> [Material]
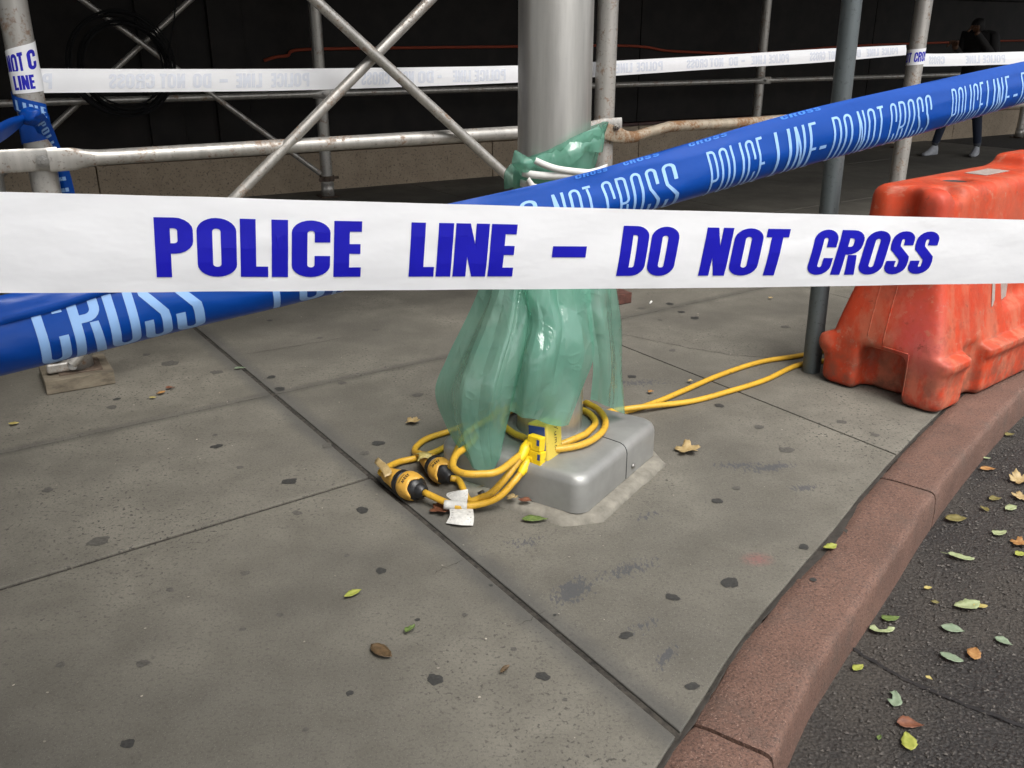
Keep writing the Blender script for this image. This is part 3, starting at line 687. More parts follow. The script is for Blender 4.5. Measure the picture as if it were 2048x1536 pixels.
def letter_mesh(ch, asp, tv, th, rows=4, cols=3):
    bm = bmesh.new()
    for poly in glyph(ch, asp, tv, th):
        flat = [Vector((x, y, 0)) for lp in poly for (x, y) in lp]
        tris = tessellate_polygon([[Vector((x, y, 0)) for x, y in lp] for lp in poly])
        vs = [bm.verts.new(v) for v in flat]
        for t in tris:
            try: bm.faces.new([vs[i] for i in t])
            except ValueError: pass
    for k in range(1, rows):
        bmesh.ops.bisect_plane(bm, geom=bm.verts[:]+bm.edges[:]+bm.faces[:], plane_co=(0, k/rows, 0), plane_no=(0, 1, 0))
    for k in range(1, cols):
        bmesh.ops.bisect_plane(bm, geom=bm.verts[:]+bm.edges[:]+bm.faces[:], plane_co=(k/cols, 0, 0), plane_no=(1, 0, 0))
    bm.verts.index_update()
    V = [(v.co.x, v.co.y) for v in bm.verts]; F = []
    for f in bm.faces:
        ids = [v.index for v in f.verts]
        if f.normal.z < 0: ids.reverse()
        F.append(tuple(ids))
    bm.free(); return V, F
_lm = {}
def put_letters(word, u0, u1, v0, v1, surf, mat, parent, tv=.3, th=.18, aspk=1.0, gap=.05, rows=4, flip=False, name='letter'):
    """surf(u,v) -> point lifted just off the sheet; the word fills u0..u1 (mirrored when seen from behind)"""
    ws = [min(ASP[c], tv/aspk*1.05) if c == 'I' else ASP[c] for c in word]; tot = sum(ws)+gap*(len(word)-1); x = 0.0
    for c, w in zip(word, ws):
        key = (c, tv, th, aspk, rows)
        if key not in _lm: _lm[key] = letter_mesh(c, w*aspk, tv, th, rows)
        V, F = _lm[key]; a = u0+(u1-u0)*x/tot; b = u0+(u1-u0)*(x+w)/tot; x += w+gap
        W = [surf(a+(b-a)*p, v0+(v1-v0)*q) for p, q in V]
        FF = F if not flip else [tuple(reversed(f)) for f in F]
        mesh(name, W, FF, mat, parent, rows > 8)
def interp_vec(xs, P, x):
    return Vector([float(np.interp(x, xs, [p[i] for p in P])) for i in range(3)])

class Sheet:
    """ribbon: u runs over control columns, v across 0 (bottom) .. 1 (top)"""
    def __init__(s, cols, nsub=8):
        # cols: list of lists of points, bottom..top
        rows = list(zip(*cols)); fine = [catmull(list(r), nsub) for r in rows]
        s.g = [list(c) for c in zip(*fine)]; s.g = [catmull(c, 3) if len(c) > 2 else c for c in s.g]
        s.nu, s.nv = len(s.g), len(s.g[0])
    def pt(s, u, v):
        x = max(0, min(.99999, u))*(s.nu-1); y = max(0, min(.99999, v))*(s.nv-1); i, j = int(x), int(y); fx, fy = x-i, y-j
        g = s.g; return g[i][j].lerp(g[i+1][j], fx).lerp(g[i][j+1].lerp(g[i+1][j+1], fx), fy)
    def lift(s, eps=.0006):
        def f(u, v):
            p = s.pt(u, v); a = s.pt(u+.002, v)-s.pt(u-.002, v); b = s.pt(u, v+.02)-s.pt(u, v-.02); n = a.cross(b).normalized()
            if n.dot(Vector(_C)-p) < 0: n = -n
            return p+n*eps
        return f
    def mesh(s, name, mat, parent, nv=None):
        nv = nv or max(5, s.nv); V = [s.pt(i/(s.nu-1), j/(nv-1)) for i in range(s.nu) for j in range(nv)]
        return mesh(name, V, grid_faces(s.nu, nv), mat, parent, True)
    def u_at(s, px, v=.5):
        best = min(range(401), key=lambda k: abs(proj(s.pt(k/400, v))[0]-px)); return best/400
PHRASE_A = ['POLICE', 'LINE', '-', 'DO', 'NOT', 'CROSS']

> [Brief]
Make an exact copy of the data above, pictures excluded.

> [Result of the task]
Keep writing the Blender script for this image. This is part 3, starting at line 687. More parts follow. The script is for Blender 4.5. Measure the picture as if it were 2048x1536 pixels.
def letter_mesh(ch, asp, tv, th, rows=4, cols=3):
    bm = bmesh.new()
    for poly in glyph(ch, asp, tv, th):
        flat = [Vector((x, y, 0)) for lp in poly for (x, y) in lp]
        tris = tessellate_polygon([[Vector((x, y, 0)) for x, y in lp] for lp in poly])
        vs = [bm.verts.new(v) for v in flat]
        for t in tris:
            try: bm.faces.new([vs[i] for i in t])
            except ValueError: pass
    for k in range(1, rows):
        bmesh.ops.bisect_plane(bm, geom=bm.verts[:]+bm.edges[:]+bm.faces[:], plane_co=(0, k/rows, 0), plane_no=(0, 1, 0))
    for k in range(1, cols):
        bmesh.ops.bisect_plane(bm, geom=bm.verts[:]+bm.edges[:]+bm.faces[:], plane_co=(k/cols, 0, 0), plane_no=(1, 0, 0))
    bm.verts.index_update()
    V = [(v.co.x, v.co.y) for v in bm.verts]; F = []
    for f in bm.faces:
        ids = [v.index for v in f.verts]
        if f.normal.z < 0: ids.reverse()
        F.append(tuple(ids))
    bm.free(); return V, F
_lm = {}
def put_letters(word, u0, u1, v0, v1, surf, mat, parent, tv=.3, th=.18, aspk=1.0, gap=.05, rows=4, flip=False, name='letter'):
    """surf(u,v) -> point lifted just off the sheet; the word fills u0..u1 (mirrored when seen from behind)"""
    ws = [min(ASP[c], tv/aspk*1.05) if c == 'I' else ASP[c] for c in word]; tot = sum(ws)+gap*(len(word)-1); x = 0.0
    for c, w in zip(word, ws):
        key = (c, tv, th, aspk, rows)
        if key not in _lm: _lm[key] = letter_mesh(c, w*aspk, tv, th, rows)
        V, F = _lm[key]; a = u0+(u1-u0)*x/tot; b = u0+(u1-u0)*(x+w)/tot; x += w+gap
        W = [surf(a+(b-a)*p, v0+(v1-v0)*q) for p, q in V]
        FF = F if not flip else [tuple(reversed(f)) for f in F]
        mesh(name, W, FF, mat, parent, rows > 8)
def interp_vec(xs, P, x):
    return Vector([float(np.interp(x, xs, [p[i] for p in P])) for i in range(3)])

class Sheet:
    """ribbon: u runs over control columns, v across 0 (bottom) .. 1 (top)"""
    def __init__(s, cols, nsub=8):
        # cols: list of lists of points, bottom..top
        rows = list(zip(*cols)); fine = [catmull(list(r), nsub) for r in rows]
        s.g = [list(c) for c in zip(*fine)]; s.g = [catmull(c, 3) if len(c) > 2 else c for c in s.g]
        s.nu, s.nv = len(s.g), len(s.g[0])
    def pt(s, u, v):
        x = max(0, min(.99999, u))*(s.nu-1); y = max(0, min(.99999, v))*(s.nv-1); i, j = int(x), int(y); fx, fy = x-i, y-j
        g = s.g; return g[i][j].lerp(g[i+1][j], fx).lerp(g[i][j+1].lerp(g[i+1][j+1], fx), fy)
    def lift(s, eps=.0006):
        def f(u, v):
            p = s.pt(u, v); a = s.pt(u+.002, v)-s.pt(u-.002, v); b = s.pt(u, v+.02)-s.pt(u, v-.02); n = a.cross(b).normalized()
            if n.dot(Vector(_C)-p) < 0: n = -n
            return p+n*eps
        return f
    def mesh(s, name, mat, parent, nv=None):
        nv = nv or max(5, s.nv); V = [s.pt(i/(s.nu-1), j/(nv-1)) for i in range(s.nu) for j in range(nv)]
        return mesh(name, V, grid_faces(s.nu, nv), mat, parent, True)
    def u_at(s, px, v=.5):
        best = min(range(401), key=lambda k: abs(proj(s.pt(k/400, v))[0]-px)); return best/400
PHRASE_A = ['POLICE', 'LINE', '-', 'DO', 'NOT', 'CROSS']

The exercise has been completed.